### What is required:
Retype exactly the lines below, beginning with the first and ending with the line where "rnd = random.Random(7)" appears.

— BEGIN —

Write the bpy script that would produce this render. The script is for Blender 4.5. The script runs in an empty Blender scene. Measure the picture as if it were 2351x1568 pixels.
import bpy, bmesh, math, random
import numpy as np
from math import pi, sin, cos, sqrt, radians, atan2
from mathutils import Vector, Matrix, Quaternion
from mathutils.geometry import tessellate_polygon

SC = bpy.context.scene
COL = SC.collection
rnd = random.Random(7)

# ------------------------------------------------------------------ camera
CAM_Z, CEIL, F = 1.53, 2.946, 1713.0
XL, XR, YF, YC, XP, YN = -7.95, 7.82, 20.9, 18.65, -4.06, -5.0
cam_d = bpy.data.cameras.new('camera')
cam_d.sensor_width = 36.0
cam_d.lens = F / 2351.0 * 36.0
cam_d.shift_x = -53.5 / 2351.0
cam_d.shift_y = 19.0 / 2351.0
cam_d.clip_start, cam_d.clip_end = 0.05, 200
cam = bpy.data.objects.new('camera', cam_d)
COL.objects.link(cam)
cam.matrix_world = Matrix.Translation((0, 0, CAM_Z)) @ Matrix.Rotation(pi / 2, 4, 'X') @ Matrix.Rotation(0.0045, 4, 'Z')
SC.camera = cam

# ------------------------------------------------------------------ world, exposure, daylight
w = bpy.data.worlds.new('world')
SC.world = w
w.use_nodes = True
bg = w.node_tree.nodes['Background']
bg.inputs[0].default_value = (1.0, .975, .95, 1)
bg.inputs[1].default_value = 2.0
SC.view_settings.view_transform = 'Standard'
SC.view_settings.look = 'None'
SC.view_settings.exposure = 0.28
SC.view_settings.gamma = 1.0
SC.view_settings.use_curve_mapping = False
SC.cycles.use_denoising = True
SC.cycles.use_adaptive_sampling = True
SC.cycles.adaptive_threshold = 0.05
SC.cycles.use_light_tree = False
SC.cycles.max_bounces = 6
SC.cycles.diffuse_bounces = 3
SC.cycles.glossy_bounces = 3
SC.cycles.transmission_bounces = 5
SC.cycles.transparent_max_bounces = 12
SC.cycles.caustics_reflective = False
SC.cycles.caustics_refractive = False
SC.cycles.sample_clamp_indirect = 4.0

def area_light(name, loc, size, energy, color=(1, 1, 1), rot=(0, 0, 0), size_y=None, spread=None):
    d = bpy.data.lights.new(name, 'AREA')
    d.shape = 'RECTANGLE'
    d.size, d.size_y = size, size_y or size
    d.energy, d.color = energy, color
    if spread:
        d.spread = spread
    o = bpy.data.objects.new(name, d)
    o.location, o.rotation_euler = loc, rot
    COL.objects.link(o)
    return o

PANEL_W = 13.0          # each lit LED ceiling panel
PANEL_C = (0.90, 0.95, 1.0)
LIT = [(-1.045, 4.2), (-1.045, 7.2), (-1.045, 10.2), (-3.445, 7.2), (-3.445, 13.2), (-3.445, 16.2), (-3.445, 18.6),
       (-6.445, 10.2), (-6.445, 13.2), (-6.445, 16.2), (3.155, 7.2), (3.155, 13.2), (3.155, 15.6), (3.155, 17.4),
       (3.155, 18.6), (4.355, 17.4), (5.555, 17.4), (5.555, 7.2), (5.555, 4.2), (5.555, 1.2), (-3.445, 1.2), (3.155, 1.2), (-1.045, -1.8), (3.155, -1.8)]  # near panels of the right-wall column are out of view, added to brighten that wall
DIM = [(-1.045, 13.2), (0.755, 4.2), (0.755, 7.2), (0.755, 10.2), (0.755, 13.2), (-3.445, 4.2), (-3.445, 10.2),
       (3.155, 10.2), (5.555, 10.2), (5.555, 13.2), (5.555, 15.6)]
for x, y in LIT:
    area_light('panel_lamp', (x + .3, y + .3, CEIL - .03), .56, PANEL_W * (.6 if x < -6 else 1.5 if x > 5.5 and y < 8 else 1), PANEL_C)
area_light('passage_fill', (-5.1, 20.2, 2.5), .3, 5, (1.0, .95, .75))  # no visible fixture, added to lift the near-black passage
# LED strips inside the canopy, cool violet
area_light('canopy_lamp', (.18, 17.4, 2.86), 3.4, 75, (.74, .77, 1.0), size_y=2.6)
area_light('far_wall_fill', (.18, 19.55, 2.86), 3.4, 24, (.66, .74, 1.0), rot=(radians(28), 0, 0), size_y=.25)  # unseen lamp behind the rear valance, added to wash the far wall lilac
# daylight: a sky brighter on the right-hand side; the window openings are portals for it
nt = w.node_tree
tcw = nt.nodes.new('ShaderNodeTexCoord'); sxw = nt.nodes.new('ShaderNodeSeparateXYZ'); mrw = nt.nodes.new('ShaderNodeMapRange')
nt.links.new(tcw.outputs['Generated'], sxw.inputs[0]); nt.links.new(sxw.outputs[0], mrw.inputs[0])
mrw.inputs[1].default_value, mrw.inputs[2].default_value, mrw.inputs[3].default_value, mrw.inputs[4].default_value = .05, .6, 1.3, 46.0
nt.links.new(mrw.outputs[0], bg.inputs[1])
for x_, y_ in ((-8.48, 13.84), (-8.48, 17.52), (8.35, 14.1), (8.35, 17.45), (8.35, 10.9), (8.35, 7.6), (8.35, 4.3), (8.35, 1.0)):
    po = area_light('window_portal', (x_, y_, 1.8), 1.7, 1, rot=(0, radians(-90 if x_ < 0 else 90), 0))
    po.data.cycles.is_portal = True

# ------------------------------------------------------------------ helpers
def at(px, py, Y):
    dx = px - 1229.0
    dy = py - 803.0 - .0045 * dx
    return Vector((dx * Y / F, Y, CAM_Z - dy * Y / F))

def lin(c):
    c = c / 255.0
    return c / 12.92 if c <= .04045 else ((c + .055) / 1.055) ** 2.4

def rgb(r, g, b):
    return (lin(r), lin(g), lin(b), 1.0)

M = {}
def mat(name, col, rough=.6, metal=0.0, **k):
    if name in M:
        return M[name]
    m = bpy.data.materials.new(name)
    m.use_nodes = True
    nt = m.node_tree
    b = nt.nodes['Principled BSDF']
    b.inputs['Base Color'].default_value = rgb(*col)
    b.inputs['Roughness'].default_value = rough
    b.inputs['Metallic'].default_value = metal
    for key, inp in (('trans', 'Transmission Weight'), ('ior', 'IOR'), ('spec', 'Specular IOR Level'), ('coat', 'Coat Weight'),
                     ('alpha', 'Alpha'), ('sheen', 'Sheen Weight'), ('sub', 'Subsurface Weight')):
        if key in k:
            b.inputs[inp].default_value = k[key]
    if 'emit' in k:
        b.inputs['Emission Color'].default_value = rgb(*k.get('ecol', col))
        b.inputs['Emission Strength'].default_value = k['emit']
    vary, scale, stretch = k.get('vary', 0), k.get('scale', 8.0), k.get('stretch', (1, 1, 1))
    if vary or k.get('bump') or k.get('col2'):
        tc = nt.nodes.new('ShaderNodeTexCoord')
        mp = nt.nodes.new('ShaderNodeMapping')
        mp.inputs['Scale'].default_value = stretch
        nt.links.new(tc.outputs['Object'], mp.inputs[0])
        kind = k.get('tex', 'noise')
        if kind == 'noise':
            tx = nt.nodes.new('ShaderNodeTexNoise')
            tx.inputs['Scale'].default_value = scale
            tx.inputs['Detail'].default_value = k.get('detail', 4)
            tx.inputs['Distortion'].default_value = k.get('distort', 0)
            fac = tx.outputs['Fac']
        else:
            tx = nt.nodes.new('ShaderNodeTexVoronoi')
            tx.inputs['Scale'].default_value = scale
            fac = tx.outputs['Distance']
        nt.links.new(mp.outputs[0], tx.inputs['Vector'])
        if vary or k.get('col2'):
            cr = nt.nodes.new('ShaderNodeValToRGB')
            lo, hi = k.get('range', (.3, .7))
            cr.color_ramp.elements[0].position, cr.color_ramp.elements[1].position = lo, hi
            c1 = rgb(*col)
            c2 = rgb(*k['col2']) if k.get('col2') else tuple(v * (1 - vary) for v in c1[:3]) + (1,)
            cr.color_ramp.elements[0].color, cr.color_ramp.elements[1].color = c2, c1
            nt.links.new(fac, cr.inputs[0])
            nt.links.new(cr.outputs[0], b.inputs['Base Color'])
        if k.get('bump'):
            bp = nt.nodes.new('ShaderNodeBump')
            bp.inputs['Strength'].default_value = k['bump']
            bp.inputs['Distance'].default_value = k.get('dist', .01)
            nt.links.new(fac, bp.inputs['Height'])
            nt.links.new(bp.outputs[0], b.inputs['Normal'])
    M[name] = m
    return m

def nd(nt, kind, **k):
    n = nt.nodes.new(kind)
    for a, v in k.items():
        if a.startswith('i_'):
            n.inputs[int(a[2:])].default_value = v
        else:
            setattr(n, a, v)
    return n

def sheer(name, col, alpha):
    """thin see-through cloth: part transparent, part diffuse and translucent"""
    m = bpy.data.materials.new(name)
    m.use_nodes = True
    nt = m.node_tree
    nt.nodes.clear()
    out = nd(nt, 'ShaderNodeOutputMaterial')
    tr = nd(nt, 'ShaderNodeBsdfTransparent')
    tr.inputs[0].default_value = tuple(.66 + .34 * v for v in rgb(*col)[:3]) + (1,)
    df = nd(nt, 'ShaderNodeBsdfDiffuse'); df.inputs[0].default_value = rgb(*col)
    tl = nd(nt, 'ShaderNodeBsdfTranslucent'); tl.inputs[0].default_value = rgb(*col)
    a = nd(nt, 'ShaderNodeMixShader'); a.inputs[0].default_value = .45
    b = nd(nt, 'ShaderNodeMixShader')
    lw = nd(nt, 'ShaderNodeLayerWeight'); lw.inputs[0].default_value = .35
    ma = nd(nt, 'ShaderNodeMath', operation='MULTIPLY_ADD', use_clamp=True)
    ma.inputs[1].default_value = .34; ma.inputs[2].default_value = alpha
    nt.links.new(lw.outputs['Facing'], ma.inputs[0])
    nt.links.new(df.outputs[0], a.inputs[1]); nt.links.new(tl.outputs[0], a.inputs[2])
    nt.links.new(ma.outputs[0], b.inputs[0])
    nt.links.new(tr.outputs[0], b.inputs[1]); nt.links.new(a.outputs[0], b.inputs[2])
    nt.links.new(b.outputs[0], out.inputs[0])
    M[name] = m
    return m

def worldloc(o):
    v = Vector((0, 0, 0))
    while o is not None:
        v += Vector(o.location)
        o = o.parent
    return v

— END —

### Answer to the exercise:
Write the bpy script that would produce this render. The script is for Blender 4.5. The script runs in an empty Blender scene. Measure the picture as if it were 2351x1568 pixels.
import bpy, bmesh, math, random
import numpy as np
from math import pi, sin, cos, sqrt, radians, atan2
from mathutils import Vector, Matrix, Quaternion
from mathutils.geometry import tessellate_polygon

SC = bpy.context.scene
COL = SC.collection
rnd = random.Random(7)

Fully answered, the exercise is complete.